As an aside, this is the same problem as the classic convert celcius to farenheit where you want to map a number range that equates 0 - 100 (C) to 32 - 212 (F).
https://rosettacode.org/wiki/Map_range
[a1, a2] => [b1, b2]
if s in range of [a1, a2]
then t which will be in range of [b1, b2]
t= b1 + ((s- a1) * (b2-b1))/ (a2-a1)
In addition to #PeterAllenWebb answer, if you would like to reverse back the result use the following:
reverseX = (B-A)*(Y-C)/(D-C) + A
Each unit interval on the first range takes up (d-c)/(b-a) "space" on the second range.
Pseudo:
var interval = (d-c)/(b-a)
for n = 0 to (b - a)
print c + n*interval
How you handle the rounding is up to you.
if your range from [a to b] and you want to map it in [c to d] where x is the value you want to map
use this formula (linear mapping)
double R = (d-c)/(b-a)
double y = c+(x*R)+R
return(y)
Where X is the number to map from A-B to C-D, and Y is the result:
Take the linear interpolation formula, lerp(a,b,m)=a+(m*(b-a)), and put C and D in place of a and b to get Y=C+(m*(D-C)). Then, in place of m, put (X-A)/(B-A) to get Y=C+(((X-A)/(B-A))*(D-C)). This is an okay map function, but it can be simplified. Take the (D-C) piece, and put it inside the dividend to get Y=C+(((X-A)*(D-C))/(B-A)). This gives us another piece we can simplify, (X-A)*(D-C), which equates to (X*D)-(X*C)-(A*D)+(A*C). Pop that in, and you get Y=C+(((X*D)-(X*C)-(A*D)+(A*C))/(B-A)). The next thing you need to do is add in the +C bit. To do that, you multiply C by (B-A) to get ((B*C)-(A*C)), and move it into the dividend to get Y=(((X*D)-(X*C)-(A*D)+(A*C)+(B*C)-(A*C))/(B-A)). This is redundant, containing both a +(A*C) and a -(A*C), which cancel each other out. Remove them, and you get a final result of: Y=((X*D)-(X*C)-(A*D)+(B*C))/(B-A)
TL;DR: The standard map function, Y=C+(((X-A)/(B-A))*(D-C)), can be simplified down to Y=((X*D)-(X*C)-(A*D)+(B*C))/(B-A)

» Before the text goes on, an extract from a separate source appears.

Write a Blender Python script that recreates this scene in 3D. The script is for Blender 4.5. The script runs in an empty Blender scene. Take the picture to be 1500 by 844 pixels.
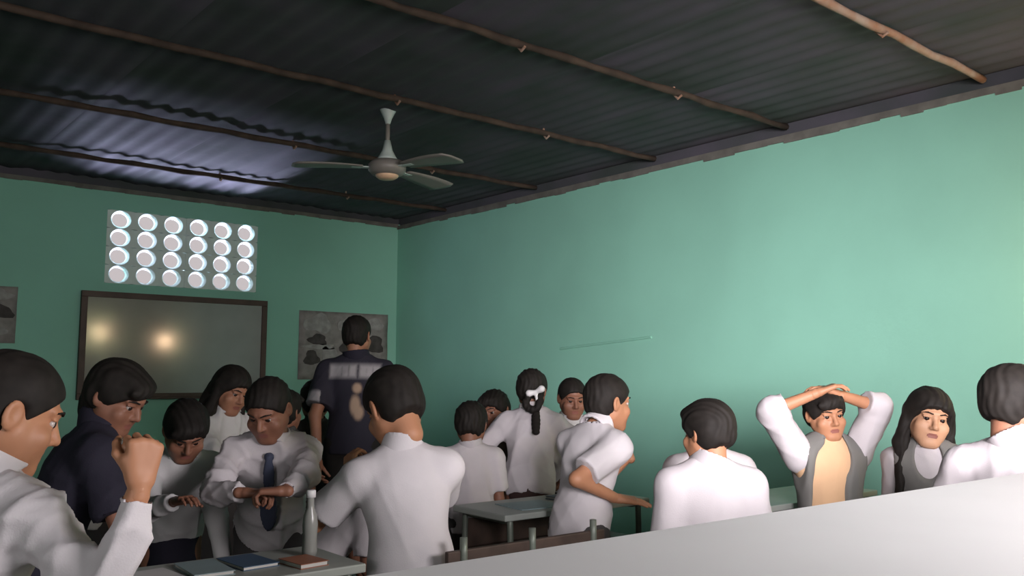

int srcMin = 2, srcMax = 6;
int tgtMin = 10, tgtMax = 20;
int nb = srcMax - srcMin;
int range = tgtMax - tgtMin;
float rate = (float) range / (float) nb;
println(srcMin + " > " + tgtMin);
float stepF = tgtMin;
for (int i = 1; i < nb; i++)
{
stepF += rate;
println((srcMin + i) + " > " + (int) (stepF + 0.5) + " (" + stepF + ")");
}
println(srcMax + " > " + tgtMax);
With checks on divide by zero, of course.